#### Directive
Set down exactly the lines of the listing below, please, beginning with the first and ending with the line that holds "Brush, Evaluator, SUBTRACTION".

#### Given data
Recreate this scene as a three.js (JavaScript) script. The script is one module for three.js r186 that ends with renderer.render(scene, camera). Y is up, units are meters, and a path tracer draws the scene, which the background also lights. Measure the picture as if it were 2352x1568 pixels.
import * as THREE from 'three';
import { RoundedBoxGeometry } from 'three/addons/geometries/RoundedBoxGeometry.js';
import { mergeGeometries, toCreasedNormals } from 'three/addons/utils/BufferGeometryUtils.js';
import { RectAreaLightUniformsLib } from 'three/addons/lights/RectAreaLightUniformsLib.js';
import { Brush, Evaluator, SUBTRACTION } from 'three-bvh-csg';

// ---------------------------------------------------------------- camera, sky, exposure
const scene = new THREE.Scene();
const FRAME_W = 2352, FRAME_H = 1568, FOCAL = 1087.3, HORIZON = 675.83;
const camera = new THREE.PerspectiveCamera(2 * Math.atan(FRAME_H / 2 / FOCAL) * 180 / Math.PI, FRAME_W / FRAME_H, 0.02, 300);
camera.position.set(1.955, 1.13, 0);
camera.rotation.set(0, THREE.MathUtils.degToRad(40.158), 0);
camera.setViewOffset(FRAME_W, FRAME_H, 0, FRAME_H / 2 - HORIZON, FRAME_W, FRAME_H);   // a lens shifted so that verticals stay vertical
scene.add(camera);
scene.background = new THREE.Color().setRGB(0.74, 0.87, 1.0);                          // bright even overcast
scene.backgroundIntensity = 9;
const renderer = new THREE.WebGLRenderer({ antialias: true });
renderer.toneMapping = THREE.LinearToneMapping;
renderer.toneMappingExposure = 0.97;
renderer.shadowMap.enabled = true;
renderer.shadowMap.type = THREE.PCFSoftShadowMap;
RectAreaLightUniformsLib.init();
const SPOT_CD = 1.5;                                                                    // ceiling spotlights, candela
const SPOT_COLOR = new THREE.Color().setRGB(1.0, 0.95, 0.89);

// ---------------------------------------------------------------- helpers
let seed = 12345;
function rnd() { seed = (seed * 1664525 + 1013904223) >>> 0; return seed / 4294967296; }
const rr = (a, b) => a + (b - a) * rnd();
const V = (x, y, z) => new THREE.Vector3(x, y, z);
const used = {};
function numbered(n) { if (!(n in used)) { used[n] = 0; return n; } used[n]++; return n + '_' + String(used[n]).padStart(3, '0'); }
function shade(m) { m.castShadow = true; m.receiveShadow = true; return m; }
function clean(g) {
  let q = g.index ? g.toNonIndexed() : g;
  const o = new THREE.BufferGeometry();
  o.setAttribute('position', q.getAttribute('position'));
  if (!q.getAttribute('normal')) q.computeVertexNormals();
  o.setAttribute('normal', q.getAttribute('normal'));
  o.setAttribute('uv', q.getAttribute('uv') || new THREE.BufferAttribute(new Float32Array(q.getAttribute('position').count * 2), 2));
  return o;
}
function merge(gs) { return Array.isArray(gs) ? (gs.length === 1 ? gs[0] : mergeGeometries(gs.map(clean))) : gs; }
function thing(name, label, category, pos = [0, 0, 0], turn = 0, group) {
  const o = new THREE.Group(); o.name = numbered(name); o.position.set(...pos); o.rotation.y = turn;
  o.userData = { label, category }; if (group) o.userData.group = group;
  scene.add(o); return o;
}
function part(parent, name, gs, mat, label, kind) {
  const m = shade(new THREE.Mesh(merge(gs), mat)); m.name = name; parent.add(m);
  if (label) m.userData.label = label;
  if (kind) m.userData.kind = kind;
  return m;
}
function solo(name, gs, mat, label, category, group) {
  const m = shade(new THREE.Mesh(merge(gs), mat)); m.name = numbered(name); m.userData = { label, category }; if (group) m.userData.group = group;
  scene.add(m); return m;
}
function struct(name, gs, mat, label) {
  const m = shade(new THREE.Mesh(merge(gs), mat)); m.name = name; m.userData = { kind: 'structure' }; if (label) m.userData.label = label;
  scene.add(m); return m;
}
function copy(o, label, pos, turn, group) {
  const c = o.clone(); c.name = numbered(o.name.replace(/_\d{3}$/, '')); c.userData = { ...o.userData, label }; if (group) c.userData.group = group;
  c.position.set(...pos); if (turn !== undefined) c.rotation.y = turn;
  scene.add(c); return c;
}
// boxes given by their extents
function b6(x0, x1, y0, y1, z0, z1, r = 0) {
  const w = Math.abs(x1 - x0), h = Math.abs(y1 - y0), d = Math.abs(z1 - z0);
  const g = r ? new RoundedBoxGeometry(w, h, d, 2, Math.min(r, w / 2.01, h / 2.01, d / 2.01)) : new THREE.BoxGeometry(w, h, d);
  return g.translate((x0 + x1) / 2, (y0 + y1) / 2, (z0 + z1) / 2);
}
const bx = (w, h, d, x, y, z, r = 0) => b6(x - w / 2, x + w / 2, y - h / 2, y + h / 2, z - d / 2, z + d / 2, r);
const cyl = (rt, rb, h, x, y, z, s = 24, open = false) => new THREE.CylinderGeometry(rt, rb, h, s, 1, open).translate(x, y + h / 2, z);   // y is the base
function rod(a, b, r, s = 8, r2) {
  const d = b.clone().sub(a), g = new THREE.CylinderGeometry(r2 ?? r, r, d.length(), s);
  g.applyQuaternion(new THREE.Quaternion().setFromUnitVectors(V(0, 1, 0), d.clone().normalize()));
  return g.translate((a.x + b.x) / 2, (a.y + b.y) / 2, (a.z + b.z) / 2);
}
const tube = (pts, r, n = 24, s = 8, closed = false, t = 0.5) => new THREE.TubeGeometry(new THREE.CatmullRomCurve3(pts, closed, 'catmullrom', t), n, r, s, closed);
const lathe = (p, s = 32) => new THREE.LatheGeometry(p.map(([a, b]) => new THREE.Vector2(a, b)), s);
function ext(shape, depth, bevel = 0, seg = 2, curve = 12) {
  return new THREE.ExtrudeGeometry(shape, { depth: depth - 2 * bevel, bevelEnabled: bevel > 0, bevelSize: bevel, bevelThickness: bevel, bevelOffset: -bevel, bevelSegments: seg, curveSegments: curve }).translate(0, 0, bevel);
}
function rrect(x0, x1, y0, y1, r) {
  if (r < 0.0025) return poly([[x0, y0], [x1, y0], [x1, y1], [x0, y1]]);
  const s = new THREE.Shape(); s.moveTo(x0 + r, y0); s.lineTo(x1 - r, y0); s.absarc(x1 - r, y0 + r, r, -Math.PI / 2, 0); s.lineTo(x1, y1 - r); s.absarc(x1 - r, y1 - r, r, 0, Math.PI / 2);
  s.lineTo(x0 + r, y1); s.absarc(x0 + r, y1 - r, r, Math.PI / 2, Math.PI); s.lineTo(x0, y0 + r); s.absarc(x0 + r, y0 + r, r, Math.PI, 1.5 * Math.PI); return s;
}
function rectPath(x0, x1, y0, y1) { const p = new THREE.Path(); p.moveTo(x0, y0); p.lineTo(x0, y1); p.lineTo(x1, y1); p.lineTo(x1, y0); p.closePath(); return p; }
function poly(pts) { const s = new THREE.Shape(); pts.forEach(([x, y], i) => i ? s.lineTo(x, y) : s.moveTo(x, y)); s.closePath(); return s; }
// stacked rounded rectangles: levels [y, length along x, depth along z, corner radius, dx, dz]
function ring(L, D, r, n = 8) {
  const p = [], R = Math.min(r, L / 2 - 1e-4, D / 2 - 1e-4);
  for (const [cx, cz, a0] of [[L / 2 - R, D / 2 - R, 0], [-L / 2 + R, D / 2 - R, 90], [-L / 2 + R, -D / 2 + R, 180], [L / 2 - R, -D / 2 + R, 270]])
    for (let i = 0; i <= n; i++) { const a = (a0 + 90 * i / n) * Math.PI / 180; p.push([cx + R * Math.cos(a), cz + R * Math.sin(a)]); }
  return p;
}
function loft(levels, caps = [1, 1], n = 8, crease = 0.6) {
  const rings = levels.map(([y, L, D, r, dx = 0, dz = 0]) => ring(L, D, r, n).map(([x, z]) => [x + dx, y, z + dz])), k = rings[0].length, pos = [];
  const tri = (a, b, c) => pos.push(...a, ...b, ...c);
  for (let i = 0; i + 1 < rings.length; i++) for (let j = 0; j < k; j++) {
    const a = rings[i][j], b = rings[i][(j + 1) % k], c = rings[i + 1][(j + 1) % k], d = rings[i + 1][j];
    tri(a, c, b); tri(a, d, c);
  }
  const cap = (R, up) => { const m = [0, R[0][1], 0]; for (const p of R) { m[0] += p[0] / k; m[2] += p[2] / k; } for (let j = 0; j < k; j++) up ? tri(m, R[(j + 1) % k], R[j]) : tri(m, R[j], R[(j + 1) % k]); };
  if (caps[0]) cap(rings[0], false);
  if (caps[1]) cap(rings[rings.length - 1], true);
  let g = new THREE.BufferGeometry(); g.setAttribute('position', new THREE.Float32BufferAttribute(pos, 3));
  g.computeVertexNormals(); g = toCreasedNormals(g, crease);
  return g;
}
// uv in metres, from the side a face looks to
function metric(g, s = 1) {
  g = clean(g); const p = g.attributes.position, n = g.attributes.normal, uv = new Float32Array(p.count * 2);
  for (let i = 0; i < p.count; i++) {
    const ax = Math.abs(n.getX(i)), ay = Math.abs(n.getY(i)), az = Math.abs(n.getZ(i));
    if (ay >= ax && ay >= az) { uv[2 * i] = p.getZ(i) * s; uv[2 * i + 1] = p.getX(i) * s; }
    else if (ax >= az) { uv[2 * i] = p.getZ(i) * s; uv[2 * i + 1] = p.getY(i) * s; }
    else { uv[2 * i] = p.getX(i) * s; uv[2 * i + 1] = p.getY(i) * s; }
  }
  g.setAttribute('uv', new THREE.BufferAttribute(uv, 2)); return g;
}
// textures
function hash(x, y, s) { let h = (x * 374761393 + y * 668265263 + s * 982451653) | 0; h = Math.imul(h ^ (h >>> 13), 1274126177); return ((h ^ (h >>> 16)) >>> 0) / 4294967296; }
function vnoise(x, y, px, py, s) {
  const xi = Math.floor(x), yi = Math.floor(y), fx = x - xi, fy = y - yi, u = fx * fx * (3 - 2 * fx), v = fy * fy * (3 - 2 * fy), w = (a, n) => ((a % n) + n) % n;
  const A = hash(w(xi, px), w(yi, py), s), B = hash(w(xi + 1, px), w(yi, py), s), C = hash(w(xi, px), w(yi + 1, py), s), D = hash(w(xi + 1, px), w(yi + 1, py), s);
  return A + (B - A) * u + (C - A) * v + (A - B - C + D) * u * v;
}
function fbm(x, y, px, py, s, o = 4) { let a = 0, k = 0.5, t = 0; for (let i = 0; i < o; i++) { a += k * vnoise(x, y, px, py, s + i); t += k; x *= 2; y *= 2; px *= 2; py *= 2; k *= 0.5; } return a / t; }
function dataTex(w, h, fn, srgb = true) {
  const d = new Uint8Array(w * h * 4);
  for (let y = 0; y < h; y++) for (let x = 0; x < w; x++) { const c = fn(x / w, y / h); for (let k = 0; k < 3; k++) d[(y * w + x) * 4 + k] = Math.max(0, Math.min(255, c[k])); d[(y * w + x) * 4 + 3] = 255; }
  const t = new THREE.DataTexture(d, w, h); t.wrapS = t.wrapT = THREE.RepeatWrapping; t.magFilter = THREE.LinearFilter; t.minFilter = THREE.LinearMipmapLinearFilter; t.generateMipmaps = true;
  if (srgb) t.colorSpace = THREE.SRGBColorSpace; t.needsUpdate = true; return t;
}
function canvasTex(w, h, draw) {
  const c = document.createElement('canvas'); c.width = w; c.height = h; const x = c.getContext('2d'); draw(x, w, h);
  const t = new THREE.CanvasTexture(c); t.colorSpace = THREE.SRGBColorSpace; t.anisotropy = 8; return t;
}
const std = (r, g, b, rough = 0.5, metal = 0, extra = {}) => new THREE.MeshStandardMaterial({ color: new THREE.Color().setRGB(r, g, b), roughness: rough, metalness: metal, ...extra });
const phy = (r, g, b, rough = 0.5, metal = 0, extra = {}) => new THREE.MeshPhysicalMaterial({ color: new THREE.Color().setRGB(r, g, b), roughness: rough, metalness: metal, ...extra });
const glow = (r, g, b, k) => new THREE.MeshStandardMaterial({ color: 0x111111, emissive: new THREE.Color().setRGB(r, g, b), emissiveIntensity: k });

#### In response
Recreate this scene as a three.js (JavaScript) script. The script is one module for three.js r186 that ends with renderer.render(scene, camera). Y is up, units are meters, and a path tracer draws the scene, which the background also lights. Measure the picture as if it were 2352x1568 pixels.
import * as THREE from 'three';
import { RoundedBoxGeometry } from 'three/addons/geometries/RoundedBoxGeometry.js';
import { mergeGeometries, toCreasedNormals } from 'three/addons/utils/BufferGeometryUtils.js';
import { RectAreaLightUniformsLib } from 'three/addons/lights/RectAreaLightUniformsLib.js';
import { Brush, Evaluator, SUBTRACTION } from 'three-bvh-csg';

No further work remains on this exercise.